Pasada, hace días, la hojarasca literaria fantástica, falsa, excesivamente intelectual, del último tercio del siglo XIX ‒el siglo que León Daudet acaba de llamar estúpido‒ nosotros, los que llegamos apenas, no logramos encontrar en el poeta americano que interpretó esa época ni una partícula viva, ni un grano fecundo que establezca el contacto espiritual entre él y nosotros. Su obra podrá ser maravillosa en la forma externa; podrá ser tersa y perfecta como un mármol, pero como un mármol está muerta para el porvenir.

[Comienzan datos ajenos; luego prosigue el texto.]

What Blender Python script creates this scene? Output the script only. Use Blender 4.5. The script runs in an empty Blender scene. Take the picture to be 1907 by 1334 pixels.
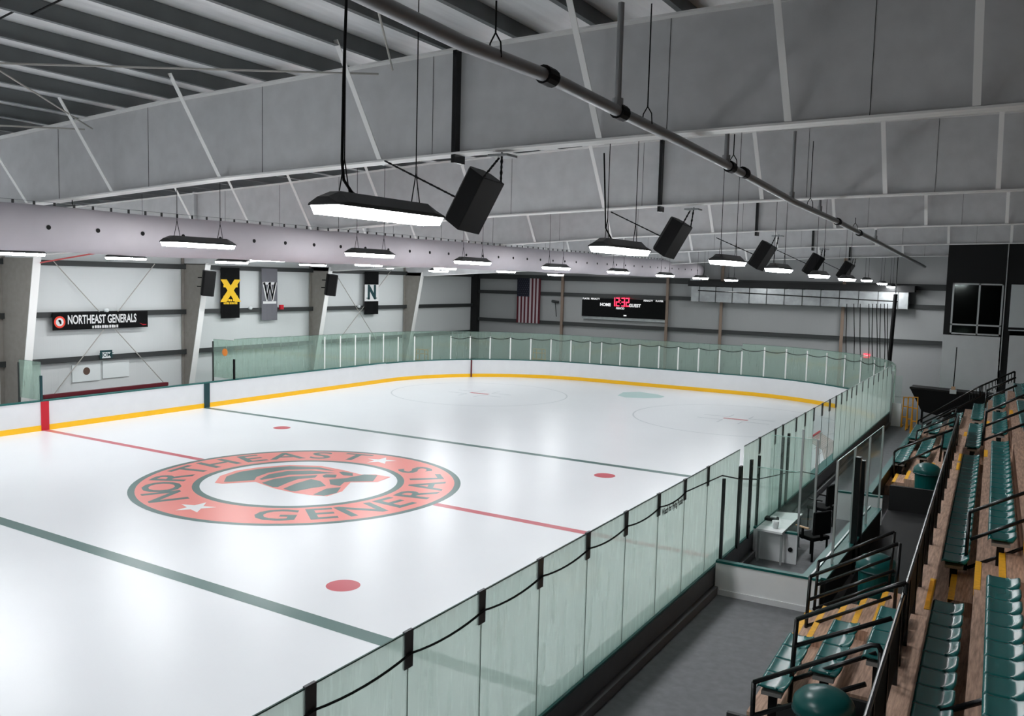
import bpy, bmesh, math, random
import numpy as np
from mathutils import Vector, Matrix
random.seed(7)
scene = bpy.context.scene
COL = scene.collection
PI = math.pi

# ------------------------------------------------------------------ camera
FPX = 1654.86; CPOS = Vector((17.8778, -19.2274, 5.9902))
YAW, PIT, ROL = -0.5220858, 0.0892372, 0.0261522
fw = Vector((math.sin(YAW)*math.cos(PIT), math.cos(YAW)*math.cos(PIT), -math.sin(PIT)))
r0 = Vector((math.cos(YAW), -math.sin(YAW), 0)); u0 = r0.cross(fw)
rt = r0*math.cos(ROL) + u0*math.sin(ROL); up = -r0*math.sin(ROL) + u0*math.cos(ROL)
camd = bpy.data.cameras.new('camera'); cam = bpy.data.objects.new('camera', camd); COL.objects.link(cam)
cam.matrix_world = Matrix(((rt.x, up.x, -fw.x, CPOS.x), (rt.y, up.y, -fw.y, CPOS.y), (rt.z, up.z, -fw.z, CPOS.z), (0, 0, 0, 1)))
camd.sensor_fit = 'HORIZONTAL'; camd.sensor_width = 36.0; camd.lens = FPX*36.0/1907.0
camd.clip_start = 0.05; camd.clip_end = 300
scene.camera = cam
# ------------------------------------------------------------------ view and world
vs = scene.view_settings; vs.view_transform = 'Standard'; vs.look = 'None'; vs.gamma = 1.0; vs.use_curve_mapping = False
vs.exposure = 0.0
scene.display_settings.display_device = 'sRGB'
LAMP = 74.0                       # emission of the tube lamps over the ice
world = bpy.data.worlds.new('hall_air'); scene.world = world; world.use_nodes = True
bg = world.node_tree.nodes['Background']; bg.inputs[0].default_value = (0.85, 0.95, 1.0, 1); bg.inputs[1].default_value = 0.01
scene.cycles.max_bounces = 8; scene.cycles.diffuse_bounces = 4; scene.cycles.glossy_bounces = 3
scene.cycles.transparent_max_bounces = 24; scene.cycles.sample_clamp_indirect = 6.0
scene.cycles.caustics_reflective = False; scene.cycles.caustics_refractive = False

# ------------------------------------------------------------------ helpers
def at(u, v, ax, val):
    """the point of the hall seen at photo pixel (u, v) on the plane x, y or z = val"""
    d = fw + rt*((u-953.5)/FPX) + up*((667-v)/FPX)
    i = 'xyz'.index(ax)
    return CPOS + d*((val-CPOS[i])/d[i])
def lin(c):
    return tuple(((x/255)/12.92 if x/255 <= .04045 else (((x/255)+.055)/1.055)**2.4) for x in c)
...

Porque nadie osará decir que Valencia pertenece a la casta olímpica y reducida de los poetas eternos, de misteriosa juventud perenne, como Poe o Goethe, o el mismo Hugo, en quien bajo la radiante fronda romántica, que ya no nos dice nada, se encuentra a veces la idea o la imagen de oculta potencia futurista que, sobre el tiempo y la distancia, viene a herirnos sorprendentemente, a coesenciarse con nuestro actual fermento espiritual. Valencia no tiene a lo largo de toda su obra ni una palabra, ni un verso, ni una imagen que aliente esa singular videncia que traspasa, viva, los siglos. No es un poeta eterno; es un poeta provisional, limitado y hermético que no ha logrado presentir el mundo de mañana. Su aparente inquietud mental no es sino simple curiosidad de diletante; su misma actitud personal ante la vida, en poses perpetuas de hombre refinado, es odiosa y retrasada, finisecular también como su literatura; hoy, el verdadero hombre grande debe ser sencillo y austero, como el que sabe que el único refinamiento posible ya es no tener ningún refinamiento.
El Sol, “Hombres y cosas”, Bogotá, 4 de diciembre de 1922.